== PROVIDED DATA
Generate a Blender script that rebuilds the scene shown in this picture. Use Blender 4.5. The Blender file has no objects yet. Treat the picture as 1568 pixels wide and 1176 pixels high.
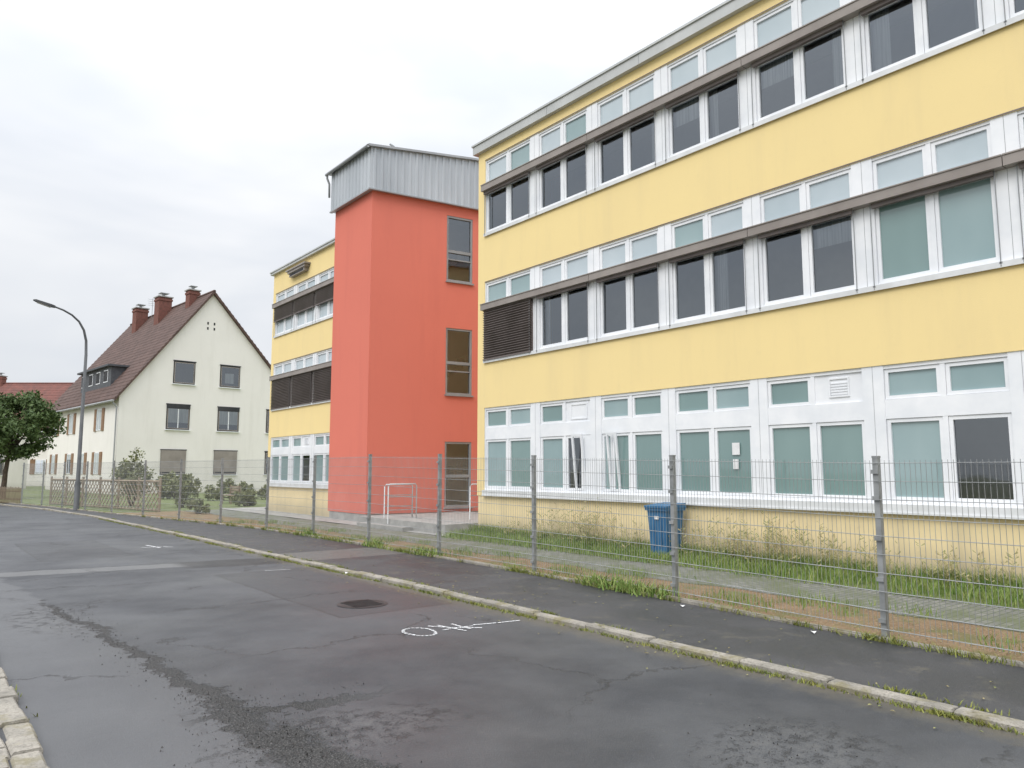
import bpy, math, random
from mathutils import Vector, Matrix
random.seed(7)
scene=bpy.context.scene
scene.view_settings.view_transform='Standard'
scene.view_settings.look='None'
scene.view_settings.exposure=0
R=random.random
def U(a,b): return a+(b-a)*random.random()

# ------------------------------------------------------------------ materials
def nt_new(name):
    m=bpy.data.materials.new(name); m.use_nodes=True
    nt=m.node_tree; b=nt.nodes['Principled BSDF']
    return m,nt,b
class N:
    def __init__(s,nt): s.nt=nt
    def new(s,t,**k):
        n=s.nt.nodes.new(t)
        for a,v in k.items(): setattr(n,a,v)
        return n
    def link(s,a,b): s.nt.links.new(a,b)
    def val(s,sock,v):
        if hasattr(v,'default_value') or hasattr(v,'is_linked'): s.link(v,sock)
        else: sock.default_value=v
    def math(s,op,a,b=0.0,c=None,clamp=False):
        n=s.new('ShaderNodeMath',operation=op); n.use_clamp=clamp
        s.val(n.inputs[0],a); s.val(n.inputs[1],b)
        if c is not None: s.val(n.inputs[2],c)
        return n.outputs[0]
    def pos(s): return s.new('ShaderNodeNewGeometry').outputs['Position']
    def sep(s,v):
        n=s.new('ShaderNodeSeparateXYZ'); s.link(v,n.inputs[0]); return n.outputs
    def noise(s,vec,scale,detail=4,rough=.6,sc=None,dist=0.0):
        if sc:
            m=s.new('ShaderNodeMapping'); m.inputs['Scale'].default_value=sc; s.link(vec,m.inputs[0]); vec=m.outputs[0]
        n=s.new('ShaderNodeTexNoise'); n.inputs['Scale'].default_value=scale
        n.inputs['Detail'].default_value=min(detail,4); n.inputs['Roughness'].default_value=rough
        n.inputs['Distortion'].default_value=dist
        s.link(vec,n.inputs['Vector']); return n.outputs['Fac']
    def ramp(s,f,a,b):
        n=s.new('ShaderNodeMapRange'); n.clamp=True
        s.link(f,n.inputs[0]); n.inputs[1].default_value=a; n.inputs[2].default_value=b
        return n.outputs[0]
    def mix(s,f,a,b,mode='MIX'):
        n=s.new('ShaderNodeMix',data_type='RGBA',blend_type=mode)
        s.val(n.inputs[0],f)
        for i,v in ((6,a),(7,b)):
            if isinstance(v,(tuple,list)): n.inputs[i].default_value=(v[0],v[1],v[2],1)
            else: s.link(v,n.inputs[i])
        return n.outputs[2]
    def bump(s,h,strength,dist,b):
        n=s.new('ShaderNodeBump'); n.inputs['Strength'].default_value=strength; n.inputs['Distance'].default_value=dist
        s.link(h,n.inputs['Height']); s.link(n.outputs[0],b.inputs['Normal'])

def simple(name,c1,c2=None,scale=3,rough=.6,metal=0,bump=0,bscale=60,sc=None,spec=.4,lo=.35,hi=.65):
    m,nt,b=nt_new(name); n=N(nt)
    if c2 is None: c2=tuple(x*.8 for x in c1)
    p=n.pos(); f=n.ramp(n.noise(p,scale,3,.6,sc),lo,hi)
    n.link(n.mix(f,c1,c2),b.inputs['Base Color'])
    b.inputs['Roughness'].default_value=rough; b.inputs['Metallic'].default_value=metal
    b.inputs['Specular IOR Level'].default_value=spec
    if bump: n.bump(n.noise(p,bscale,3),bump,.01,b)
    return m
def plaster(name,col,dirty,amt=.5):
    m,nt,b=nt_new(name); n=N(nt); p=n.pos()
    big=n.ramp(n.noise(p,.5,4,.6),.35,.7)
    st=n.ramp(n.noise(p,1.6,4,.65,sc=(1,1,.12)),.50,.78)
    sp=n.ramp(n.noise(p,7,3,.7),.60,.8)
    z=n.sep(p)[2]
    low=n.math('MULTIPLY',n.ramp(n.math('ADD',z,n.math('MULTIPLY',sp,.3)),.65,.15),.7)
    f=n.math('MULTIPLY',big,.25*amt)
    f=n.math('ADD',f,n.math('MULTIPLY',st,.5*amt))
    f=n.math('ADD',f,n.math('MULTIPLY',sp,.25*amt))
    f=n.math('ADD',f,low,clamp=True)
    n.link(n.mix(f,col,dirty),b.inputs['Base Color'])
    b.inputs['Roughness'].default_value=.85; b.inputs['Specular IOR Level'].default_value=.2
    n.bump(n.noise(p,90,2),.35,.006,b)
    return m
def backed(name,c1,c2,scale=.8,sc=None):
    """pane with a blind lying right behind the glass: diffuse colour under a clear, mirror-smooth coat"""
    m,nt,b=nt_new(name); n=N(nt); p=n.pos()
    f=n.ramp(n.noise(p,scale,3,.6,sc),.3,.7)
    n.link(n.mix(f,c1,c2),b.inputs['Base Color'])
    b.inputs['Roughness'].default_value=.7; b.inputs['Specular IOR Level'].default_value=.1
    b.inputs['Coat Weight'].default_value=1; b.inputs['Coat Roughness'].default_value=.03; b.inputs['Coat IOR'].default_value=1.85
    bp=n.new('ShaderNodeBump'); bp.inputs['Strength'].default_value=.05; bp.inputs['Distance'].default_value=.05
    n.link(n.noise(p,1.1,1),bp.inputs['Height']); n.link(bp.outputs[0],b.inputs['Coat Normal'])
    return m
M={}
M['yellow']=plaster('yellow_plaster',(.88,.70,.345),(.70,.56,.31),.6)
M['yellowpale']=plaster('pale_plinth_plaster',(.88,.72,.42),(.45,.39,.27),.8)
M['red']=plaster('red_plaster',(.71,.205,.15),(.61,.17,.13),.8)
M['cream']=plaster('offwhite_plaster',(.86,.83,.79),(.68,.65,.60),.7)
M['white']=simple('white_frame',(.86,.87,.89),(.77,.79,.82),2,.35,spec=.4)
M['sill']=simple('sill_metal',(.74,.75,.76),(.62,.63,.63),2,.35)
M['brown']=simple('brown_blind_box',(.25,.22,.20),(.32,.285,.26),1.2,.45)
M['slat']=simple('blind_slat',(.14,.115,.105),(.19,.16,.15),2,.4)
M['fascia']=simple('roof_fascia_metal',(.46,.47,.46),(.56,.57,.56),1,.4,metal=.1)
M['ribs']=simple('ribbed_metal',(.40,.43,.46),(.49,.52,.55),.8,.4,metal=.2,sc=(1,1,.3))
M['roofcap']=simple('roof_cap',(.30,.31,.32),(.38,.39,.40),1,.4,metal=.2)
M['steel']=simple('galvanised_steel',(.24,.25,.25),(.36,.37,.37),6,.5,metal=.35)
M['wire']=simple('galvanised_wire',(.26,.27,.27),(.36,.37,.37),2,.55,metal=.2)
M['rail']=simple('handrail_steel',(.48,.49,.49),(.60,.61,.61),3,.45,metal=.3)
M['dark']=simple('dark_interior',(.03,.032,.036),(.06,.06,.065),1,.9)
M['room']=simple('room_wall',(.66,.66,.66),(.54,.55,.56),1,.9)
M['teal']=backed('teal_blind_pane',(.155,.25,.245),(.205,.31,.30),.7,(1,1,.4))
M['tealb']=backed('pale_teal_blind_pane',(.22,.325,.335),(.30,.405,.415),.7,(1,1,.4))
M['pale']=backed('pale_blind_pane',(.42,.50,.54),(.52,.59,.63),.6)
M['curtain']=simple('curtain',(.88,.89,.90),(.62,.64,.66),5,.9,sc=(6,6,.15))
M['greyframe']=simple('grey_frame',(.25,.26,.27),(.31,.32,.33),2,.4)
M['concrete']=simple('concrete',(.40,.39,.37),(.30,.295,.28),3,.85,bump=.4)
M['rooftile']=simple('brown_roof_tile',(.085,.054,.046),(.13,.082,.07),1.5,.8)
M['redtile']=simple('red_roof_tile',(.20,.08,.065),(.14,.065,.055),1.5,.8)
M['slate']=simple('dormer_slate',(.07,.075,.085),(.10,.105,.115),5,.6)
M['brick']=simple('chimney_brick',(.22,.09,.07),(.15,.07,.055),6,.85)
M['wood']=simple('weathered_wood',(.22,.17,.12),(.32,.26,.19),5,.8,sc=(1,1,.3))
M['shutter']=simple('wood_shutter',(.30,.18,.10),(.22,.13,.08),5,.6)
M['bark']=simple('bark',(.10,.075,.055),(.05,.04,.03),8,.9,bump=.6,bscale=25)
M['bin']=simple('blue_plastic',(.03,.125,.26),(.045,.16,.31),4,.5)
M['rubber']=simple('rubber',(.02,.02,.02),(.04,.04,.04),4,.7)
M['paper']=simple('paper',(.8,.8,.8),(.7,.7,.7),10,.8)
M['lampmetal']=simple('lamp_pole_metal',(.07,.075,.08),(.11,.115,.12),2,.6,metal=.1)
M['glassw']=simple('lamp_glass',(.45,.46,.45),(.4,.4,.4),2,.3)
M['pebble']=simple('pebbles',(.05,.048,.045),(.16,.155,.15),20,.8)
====
▶ _WHAT IS EXPECTED_:
Omitting all pictures, restate exactly the lines of the material from its start through the line that contains "def U(a,b): return a+(b-a)*random.random()".

▶ _SOLUTION FOR THIS PROBLEM_:
Generate a Blender script that rebuilds the scene shown in this picture. Use Blender 4.5. The Blender file has no objects yet. Treat the picture as 1568 pixels wide and 1176 pixels high.
import bpy, math, random
from mathutils import Vector, Matrix
random.seed(7)
scene=bpy.context.scene
scene.view_settings.view_transform='Standard'
scene.view_settings.look='None'
scene.view_settings.exposure=0
R=random.random
def U(a,b): return a+(b-a)*random.random()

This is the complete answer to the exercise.